On being asked why it took so long to set up the gallery, Ghorai said: “This is not a question of just decorating a room and throwing it open. That would take five minutes. This involves research and rare expertise.”
Items displayed have been gathered from various collections, including those of the RBU and Visva-Bharati. Okakura Kakuzo’s grandson provided material on the friendship between him and Rabindranath Tagore (Kakuzo was a scholar, writer and founder of a fine arts academy in Japan).
Tagore visited Japan six times. His first visit in 1916 had inspired the famous Japan Yatrir Diary. Japanese artists and scholars had been visiting Jorasanko from long before that.
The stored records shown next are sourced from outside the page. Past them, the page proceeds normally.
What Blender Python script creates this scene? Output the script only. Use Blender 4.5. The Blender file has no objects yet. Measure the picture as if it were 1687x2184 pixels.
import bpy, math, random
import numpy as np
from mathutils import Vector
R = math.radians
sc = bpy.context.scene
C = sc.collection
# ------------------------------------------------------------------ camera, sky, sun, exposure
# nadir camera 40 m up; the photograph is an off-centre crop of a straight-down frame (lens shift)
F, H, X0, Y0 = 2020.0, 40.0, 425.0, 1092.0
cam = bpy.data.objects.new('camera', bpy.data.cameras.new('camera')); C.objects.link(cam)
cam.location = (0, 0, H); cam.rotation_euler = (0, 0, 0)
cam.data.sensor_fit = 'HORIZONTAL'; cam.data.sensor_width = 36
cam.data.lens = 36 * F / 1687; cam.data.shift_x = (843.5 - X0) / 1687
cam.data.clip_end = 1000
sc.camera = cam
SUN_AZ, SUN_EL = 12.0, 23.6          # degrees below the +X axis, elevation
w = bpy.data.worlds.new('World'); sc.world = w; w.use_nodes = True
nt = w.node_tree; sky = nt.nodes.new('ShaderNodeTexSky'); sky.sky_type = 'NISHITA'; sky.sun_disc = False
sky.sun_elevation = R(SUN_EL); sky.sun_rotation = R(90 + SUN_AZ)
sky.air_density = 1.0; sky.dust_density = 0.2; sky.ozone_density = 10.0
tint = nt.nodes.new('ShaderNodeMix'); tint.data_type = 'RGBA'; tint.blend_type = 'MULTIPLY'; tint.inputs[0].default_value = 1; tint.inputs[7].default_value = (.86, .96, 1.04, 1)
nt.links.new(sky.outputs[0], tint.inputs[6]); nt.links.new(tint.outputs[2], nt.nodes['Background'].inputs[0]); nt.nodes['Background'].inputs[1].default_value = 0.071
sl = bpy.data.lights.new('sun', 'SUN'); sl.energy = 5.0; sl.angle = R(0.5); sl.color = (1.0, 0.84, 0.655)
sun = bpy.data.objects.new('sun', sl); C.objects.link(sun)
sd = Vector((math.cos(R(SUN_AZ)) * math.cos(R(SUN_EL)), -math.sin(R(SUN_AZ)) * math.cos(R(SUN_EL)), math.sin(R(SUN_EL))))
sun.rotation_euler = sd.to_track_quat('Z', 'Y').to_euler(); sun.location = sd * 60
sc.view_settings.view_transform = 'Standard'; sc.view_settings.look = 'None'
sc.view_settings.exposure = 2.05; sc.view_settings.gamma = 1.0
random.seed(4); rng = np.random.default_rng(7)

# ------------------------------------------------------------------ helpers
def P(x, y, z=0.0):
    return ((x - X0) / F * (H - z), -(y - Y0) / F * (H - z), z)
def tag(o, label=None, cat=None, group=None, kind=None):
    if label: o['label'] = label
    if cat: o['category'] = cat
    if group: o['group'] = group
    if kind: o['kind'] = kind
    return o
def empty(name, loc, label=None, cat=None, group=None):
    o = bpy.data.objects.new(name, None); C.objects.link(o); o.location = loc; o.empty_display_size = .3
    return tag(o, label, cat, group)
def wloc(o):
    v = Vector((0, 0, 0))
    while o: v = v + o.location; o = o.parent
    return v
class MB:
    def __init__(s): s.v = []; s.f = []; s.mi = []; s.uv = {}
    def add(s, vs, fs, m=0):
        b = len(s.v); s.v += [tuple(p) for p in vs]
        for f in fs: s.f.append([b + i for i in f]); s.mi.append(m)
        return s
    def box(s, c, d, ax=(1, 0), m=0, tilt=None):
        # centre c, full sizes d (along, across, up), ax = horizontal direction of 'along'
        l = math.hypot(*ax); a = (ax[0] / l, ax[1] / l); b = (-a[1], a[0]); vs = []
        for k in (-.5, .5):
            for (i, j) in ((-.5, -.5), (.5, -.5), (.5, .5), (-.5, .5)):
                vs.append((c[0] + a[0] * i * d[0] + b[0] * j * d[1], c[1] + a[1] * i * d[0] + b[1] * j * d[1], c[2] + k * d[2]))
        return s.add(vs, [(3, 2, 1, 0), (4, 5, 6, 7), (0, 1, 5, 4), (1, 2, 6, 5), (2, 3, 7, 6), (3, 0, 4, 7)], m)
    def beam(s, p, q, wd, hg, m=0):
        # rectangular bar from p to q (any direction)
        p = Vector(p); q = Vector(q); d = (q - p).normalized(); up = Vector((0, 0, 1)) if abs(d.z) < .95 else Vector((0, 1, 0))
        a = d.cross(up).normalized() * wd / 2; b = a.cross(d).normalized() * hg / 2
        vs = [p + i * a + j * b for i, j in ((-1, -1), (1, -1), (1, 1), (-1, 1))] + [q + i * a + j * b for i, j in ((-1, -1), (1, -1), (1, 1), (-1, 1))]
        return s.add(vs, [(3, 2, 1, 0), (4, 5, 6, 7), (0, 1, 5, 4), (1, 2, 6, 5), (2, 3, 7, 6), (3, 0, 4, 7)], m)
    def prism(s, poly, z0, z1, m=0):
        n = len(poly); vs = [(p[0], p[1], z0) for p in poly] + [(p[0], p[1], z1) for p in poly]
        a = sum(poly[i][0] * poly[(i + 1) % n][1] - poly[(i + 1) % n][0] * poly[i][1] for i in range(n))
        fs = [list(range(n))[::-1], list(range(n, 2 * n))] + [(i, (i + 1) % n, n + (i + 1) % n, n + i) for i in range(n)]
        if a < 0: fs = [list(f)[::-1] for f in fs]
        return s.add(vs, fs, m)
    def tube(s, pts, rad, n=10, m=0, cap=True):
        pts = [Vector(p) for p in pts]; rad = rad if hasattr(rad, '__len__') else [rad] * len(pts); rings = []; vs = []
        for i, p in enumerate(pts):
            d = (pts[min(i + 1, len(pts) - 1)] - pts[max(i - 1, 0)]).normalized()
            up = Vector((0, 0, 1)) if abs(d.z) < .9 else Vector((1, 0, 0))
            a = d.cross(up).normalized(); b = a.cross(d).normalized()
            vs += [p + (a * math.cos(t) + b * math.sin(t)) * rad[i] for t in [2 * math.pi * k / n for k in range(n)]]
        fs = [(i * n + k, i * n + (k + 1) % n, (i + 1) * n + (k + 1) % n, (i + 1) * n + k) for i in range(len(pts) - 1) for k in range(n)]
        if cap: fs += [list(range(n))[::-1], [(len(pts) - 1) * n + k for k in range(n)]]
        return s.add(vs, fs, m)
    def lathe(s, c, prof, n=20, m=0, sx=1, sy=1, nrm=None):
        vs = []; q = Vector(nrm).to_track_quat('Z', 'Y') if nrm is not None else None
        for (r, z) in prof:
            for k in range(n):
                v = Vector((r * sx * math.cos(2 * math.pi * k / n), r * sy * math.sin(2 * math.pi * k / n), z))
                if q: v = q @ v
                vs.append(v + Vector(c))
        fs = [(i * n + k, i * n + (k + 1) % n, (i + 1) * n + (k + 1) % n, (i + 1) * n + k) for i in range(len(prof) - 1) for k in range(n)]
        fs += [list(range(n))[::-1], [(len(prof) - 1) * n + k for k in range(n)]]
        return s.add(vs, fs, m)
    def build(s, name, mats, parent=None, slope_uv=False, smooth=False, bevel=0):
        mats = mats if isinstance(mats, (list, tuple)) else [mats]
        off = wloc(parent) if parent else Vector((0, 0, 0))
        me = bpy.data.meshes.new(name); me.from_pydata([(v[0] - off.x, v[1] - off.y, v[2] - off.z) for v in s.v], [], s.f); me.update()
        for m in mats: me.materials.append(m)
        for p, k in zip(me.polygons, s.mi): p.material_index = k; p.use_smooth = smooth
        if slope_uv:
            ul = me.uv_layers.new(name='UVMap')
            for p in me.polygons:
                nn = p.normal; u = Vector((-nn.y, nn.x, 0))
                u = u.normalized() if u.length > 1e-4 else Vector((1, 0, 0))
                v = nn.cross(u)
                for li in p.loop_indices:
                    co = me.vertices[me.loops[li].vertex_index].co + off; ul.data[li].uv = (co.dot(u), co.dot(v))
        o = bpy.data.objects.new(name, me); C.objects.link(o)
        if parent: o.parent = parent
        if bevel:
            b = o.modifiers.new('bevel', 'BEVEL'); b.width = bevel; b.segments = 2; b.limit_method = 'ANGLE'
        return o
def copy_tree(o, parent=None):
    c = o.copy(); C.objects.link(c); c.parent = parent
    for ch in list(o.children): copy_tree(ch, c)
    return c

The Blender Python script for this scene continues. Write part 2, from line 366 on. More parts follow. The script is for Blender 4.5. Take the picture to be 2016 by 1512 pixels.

The gallery will display paintings by the likes of Kampo Arai, Yokoyama Taikan and Hishida Shunso, who not only influenced Indian artists but also gave contemporary Japanese art an Indian touch.
Japan Yatrir Diary and other related works of Tagore and his correspondence with Okakura and Yone Noguchi can be viewed in a touchscreen kiosk in the gallery.
“Whatever we found during our research will be made available to those interested,” promised the registrar. Visitors to the gallery will learn of Tagore’s admiration for Japanese culture and tradition, as well as his disapproval of the imperialistic trend in Japan.
“We have not displayed any original artefact, painting or manuscript to avoid security problems,” added Ghorai.